Mitt Romney at campaign stop in Orlando, Florida on Tuesday.
Mitt Romney at campaign stop in Orlando, Florida on Tuesday.Evan Vucci/AP Photo

Mitt Romney wants us to learn the lesson of Wisconsin, which is apparently that it's OK to defund teachers' unions and rob them of their collective bargaining rights. Check, and check. Maybe it's good time, then, to talk about Romney's answer to teachers' unions: vouchers.

As his pro-voucher speech at the U.S. Chamber of Commerce suggests, Romney believes in a market-based approach to to overhaul the country's education system. In essence, Romney's plan would give individual grants to K-12 students from a $25 billion federal fund, allowing parents to choose the best school for their child. "Parental choice will hold schools responsible for results," Romney said, confident marketplace dynamics will force institutions to either improve or die. Moreover, these vouchers will work on any type of school — public, private, charter, or online.

It's hard to doubt Romney's sincerity when he proposes a plan like this. The man seems to have implicit faith in the power and good sense of free market economics. Indeed, he was a key figure in the mid-20th century revolutions that injected meritocracies into the heart of corporate America.
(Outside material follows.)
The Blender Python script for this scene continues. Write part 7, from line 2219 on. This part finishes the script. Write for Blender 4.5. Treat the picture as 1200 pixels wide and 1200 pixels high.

Voucher programs remain very controversial in the education field. Critics argue there's not enough empirical data proving schools — more importantly, students — actually benefit from the competition. School districts that ahev experimented with vouchers have had mixed results. Romney sites the popular Washington D.C. voucher program, "The Opportunity Scholarship Program," as a model for the country.

Meanwhile opponents often site the 20-year-old “Milwaukee Parental Choice Program," in which students using vouchers performed "similar or worse" than those in public schools, as a model for how the voucher system is flawed.

One main argument: since private schools have the ability to reject applicants, they will inevitably choose only the best students to improve their standing, their "public report cards," leaving slower students (and disabled students) behind. As a result, the schools could lose funding, further off-setting opportunities for all students.

This much is clear: Romney wants the federal government to quit micromanaging our nation's schools. He vowed to "expand parental choice in an unprecedented way" and "will hold schools responsible for results."